I originally wasn’t a big fan of how the game constantly took you away from your current party to give you a new one. This was mainly because I thought the game was shorter than it actually is and my first party wouldn’t get as much screen time as I hoped. This didn’t end up happening, since by the time I had all ten party members in my Inn, I was only halfway through the game, giving me more than enough time to play my original party.

It’s also pretty damn annoying that you can’t decide where to put your HP/MP consumables in your party, especially since there are a bunch of enemies that steal them from your members. The game won’t allow you to not set any to your group, so the enemies can have a field day taking everything from you. It’s also annoying because it automatically locks at two HP Banana’s and one MP Candy. What if I want three HP Banana’s? One HP Banana and two MP Candy’s? It seems really odd that the game doesn’t let you do this.
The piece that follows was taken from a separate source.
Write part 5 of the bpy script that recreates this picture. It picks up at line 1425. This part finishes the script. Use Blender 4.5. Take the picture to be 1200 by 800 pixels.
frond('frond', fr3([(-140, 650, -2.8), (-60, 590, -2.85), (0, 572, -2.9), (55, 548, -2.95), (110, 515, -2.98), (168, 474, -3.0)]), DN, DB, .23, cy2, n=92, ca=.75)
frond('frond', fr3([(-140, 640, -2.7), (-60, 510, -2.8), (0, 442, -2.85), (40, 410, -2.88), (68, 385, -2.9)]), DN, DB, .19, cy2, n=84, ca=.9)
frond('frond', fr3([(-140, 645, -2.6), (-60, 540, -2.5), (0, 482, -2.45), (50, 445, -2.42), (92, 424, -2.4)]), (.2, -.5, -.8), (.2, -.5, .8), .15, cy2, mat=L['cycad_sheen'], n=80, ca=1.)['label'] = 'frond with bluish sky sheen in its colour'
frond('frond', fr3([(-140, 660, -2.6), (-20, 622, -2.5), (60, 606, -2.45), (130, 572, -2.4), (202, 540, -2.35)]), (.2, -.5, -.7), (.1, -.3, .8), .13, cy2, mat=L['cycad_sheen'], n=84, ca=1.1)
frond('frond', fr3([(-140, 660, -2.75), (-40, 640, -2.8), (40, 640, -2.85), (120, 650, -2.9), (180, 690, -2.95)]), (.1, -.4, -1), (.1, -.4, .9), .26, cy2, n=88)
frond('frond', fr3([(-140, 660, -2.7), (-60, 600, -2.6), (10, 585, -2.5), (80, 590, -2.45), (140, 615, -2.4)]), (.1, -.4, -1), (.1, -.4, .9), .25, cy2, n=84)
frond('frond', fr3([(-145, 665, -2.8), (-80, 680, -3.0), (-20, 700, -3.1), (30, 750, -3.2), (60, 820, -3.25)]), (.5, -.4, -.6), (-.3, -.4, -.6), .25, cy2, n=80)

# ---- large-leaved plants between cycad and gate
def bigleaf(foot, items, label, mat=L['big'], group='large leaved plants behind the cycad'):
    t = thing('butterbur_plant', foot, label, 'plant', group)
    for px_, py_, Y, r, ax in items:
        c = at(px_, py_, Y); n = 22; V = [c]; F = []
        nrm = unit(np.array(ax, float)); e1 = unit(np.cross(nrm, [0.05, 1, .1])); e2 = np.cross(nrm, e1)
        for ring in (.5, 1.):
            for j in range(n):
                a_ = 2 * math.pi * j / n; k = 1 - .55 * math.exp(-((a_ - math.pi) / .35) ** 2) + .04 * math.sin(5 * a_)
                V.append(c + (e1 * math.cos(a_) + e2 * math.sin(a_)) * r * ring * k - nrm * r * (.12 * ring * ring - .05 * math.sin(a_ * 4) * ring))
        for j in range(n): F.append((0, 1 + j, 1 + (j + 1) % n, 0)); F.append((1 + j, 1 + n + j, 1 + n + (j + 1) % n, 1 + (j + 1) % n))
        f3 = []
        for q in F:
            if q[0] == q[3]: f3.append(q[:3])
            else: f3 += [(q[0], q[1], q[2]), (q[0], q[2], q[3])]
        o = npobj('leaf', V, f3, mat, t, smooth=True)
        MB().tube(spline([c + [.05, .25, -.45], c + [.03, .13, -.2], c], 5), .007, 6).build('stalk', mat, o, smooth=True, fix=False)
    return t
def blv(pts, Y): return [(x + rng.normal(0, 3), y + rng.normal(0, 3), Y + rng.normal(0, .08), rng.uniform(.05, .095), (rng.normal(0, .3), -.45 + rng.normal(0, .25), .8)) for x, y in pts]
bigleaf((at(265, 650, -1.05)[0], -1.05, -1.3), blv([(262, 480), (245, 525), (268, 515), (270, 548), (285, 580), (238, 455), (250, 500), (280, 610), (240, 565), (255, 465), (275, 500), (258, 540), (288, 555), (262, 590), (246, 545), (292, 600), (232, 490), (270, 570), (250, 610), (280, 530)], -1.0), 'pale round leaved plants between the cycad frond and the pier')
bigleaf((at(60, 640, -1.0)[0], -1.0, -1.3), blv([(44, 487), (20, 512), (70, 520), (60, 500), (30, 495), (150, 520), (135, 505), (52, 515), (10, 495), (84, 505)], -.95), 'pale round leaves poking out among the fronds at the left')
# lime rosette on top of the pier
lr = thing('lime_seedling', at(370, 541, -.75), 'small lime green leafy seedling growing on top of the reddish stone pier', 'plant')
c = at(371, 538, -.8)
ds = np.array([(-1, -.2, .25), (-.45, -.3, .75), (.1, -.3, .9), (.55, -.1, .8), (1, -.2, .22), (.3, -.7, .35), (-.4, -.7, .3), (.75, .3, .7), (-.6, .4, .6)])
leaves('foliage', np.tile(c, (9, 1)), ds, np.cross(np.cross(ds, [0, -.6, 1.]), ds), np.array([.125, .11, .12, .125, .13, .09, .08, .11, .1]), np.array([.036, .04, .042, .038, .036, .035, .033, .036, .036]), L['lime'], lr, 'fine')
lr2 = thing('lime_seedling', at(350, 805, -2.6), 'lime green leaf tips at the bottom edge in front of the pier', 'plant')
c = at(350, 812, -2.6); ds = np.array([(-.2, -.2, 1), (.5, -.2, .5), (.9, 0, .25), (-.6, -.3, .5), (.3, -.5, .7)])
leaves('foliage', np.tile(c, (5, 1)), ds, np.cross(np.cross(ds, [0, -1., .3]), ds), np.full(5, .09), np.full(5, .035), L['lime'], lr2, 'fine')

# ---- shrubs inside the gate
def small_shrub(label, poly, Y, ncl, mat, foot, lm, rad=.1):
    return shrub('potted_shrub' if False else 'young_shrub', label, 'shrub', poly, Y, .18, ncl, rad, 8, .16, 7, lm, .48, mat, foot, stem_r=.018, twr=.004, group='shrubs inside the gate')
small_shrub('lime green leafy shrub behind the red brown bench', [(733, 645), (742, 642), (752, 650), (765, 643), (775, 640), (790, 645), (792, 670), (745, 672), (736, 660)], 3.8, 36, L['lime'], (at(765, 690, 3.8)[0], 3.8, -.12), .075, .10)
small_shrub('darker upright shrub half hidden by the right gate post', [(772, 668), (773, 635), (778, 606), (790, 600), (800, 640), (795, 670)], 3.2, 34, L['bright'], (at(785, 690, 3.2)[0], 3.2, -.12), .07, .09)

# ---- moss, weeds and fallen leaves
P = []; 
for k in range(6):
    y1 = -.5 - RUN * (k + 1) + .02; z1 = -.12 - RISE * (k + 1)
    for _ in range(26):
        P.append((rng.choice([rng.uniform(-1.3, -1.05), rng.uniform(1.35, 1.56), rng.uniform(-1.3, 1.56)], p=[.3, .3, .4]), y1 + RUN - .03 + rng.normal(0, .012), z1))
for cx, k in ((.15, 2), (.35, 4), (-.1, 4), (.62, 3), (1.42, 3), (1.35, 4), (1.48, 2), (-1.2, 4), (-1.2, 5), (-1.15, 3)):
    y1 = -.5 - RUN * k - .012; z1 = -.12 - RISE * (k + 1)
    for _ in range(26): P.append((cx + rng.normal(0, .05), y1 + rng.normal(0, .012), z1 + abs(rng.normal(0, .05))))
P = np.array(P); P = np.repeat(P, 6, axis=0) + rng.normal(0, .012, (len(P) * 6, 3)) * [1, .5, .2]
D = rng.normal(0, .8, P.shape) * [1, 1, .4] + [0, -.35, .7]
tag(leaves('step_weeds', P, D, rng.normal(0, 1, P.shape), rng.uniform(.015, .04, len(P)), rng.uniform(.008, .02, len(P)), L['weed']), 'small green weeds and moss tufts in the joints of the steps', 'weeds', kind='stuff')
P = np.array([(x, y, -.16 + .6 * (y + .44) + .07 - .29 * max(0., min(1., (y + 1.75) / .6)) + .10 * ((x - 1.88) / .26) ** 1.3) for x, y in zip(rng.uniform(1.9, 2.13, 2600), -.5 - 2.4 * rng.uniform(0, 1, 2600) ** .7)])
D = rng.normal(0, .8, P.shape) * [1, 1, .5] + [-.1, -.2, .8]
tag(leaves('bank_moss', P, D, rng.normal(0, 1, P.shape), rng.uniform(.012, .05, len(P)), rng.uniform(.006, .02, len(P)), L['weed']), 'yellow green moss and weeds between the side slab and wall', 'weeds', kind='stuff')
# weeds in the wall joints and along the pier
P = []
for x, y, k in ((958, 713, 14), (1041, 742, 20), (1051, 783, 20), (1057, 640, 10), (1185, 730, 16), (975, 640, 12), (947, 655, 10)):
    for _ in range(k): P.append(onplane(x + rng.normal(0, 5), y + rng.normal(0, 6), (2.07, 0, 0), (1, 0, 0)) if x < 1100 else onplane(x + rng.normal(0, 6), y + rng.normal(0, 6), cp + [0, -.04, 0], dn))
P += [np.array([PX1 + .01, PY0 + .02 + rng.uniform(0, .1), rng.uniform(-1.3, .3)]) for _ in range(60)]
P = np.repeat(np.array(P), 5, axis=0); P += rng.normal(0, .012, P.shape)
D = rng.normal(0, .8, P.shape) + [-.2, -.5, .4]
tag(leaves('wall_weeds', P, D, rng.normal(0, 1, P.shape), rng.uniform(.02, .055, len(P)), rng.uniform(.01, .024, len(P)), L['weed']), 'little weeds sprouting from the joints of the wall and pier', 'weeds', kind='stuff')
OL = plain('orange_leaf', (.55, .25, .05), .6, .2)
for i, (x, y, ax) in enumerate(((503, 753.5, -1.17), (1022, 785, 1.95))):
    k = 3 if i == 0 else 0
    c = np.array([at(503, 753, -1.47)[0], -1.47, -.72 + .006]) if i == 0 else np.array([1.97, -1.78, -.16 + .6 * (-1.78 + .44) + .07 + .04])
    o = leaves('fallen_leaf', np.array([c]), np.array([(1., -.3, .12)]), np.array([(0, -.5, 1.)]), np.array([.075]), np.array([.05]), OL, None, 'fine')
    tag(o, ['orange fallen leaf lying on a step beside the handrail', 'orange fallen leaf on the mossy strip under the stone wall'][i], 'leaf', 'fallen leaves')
The Fab Fairy Princess dancing scenes are tedious. It’s even worse that the game doesn’t allow you to fast forward it or skip it. It’s so damn strange that this was the one time I couldn’t fast forward something in this game. It even lets you fast forward the goddamn final boss cutscenes. Does Nintendo understand how torturous these scenes are?

Conclusion

Miitopia is a fantastic idea on paper, but the lack of difficulty and the inability to control your party is beyond unfortunate. It’s still charming though, thanks to the hilarious Mii customization and the way your party interacts with one another, even if these interactions get stale quickly.